To address this question, the EVTYPE, INJURIES and FATALITIES columns are used. Subsequently, the data is grouped on EVTYPE to calculate the sum of injuries and fatalities per event type. In addition, a new variable is created, Total, which sums the amount of injuries and fatalities, which can then be used to create a top 10. Lastly, the data is melted to a long form for subsequent use in ggplot2.
dfs_g <- select(dfs, EVTYPE, INJURIES, FATALITIES)
dfs_g %>%
mutate(TOTAL = INJURIES+FATALITIES) %>%
group_by(EVTYPE) %>%
summarise(Injuries = sum(INJURIES), Fatalities = sum(FATALITIES),
Total = sum(TOTAL)) %>%
arrange(desc(Total)) %>%
slice(1:10) %>%
gather(Population_harm, amount, -EVTYPE) -> dfs_gUsing the dfs_g data frame, a bar plot is construed to show which type of storm events have the highest impact on population health. This can be done as follows:
g <- ggplot(dfs_g, aes(x=reorder(EVTYPE, -amount), y=amount, group=Population_harm))
g +
geom_bar(stat="identity", aes(fill=Population_harm), position="dodge") +
scale_y_sqrt() +
labs(x="Event", y="Frequency count", title="Population health impact top 10 of storm events in the United States") +
theme(axis.text.x = element_text(angle=45, hjust=1))
As is apparent from the resulting plot, tornadoes are the primary cause of fatalities and injuries in the United States. Next, events such as excessive heat, thunderstorm wind and floods are the most damaging, although these are closer in terms of damage and significantly less damaging than tornadoes.
The second question regarding the data is as follows:
Across the United States, which types of events have the greatest economic consequences?

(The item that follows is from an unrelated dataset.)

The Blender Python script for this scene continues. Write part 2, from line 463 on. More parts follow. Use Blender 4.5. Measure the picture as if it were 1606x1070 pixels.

In order to address this question, the EVTYPE column is used again, but this time in combination with Property_damage and Crop_damage, which were constructed at the end of the data processing section.
Similarly to the first question, the following code is used to aggregate the data on event type level and choose the most damaging events by summing the damage types (property and crop). The last line is again used to melt the data to a long form for subsequent use in ggplot2.
dfs_g <- select(dfs, EVTYPE, Property_damage, Crop_damage)
dfs_g %>%
mutate(Total = Property_damage + Crop_damage) %>%
group_by(EVTYPE) %>%
summarise(Property_damage = sum(Property_damage), Crop_damage = sum(Crop_damage),
Total = sum(Total)) %>%
arrange(desc(Total)) %>%
slice(1:10) %>%
gather(Damage_type, Amount, -EVTYPE) -> dfs_gUsing the dfs_g data frame, a bar plot is construed to show which type of storm events cause the most property and crop damage. This can be done as follows:
# plot
g <- ggplot(dfs_g, aes(x=reorder(EVTYPE, -Amount), y=Amount, group=Damage_type))
g +
geom_bar(stat="identity", aes(fill=Damage_type), position="dodge") +
scale_y_sqrt() +
labs(x="Event", y="Damage (in Dollars)", title="Damage impact top 10 of storm events in the United States") +
theme(axis.text.x = element_text(angle=45, hjust=1))
As can be seen from the plot, the most damaging storm events are floods, followed up by hurricanes/typhoons and tornadoes. It is interesting to note that drought is (by far) the most damaging event in terms of crop damage, yet only ranks 7th in the top 10 overall.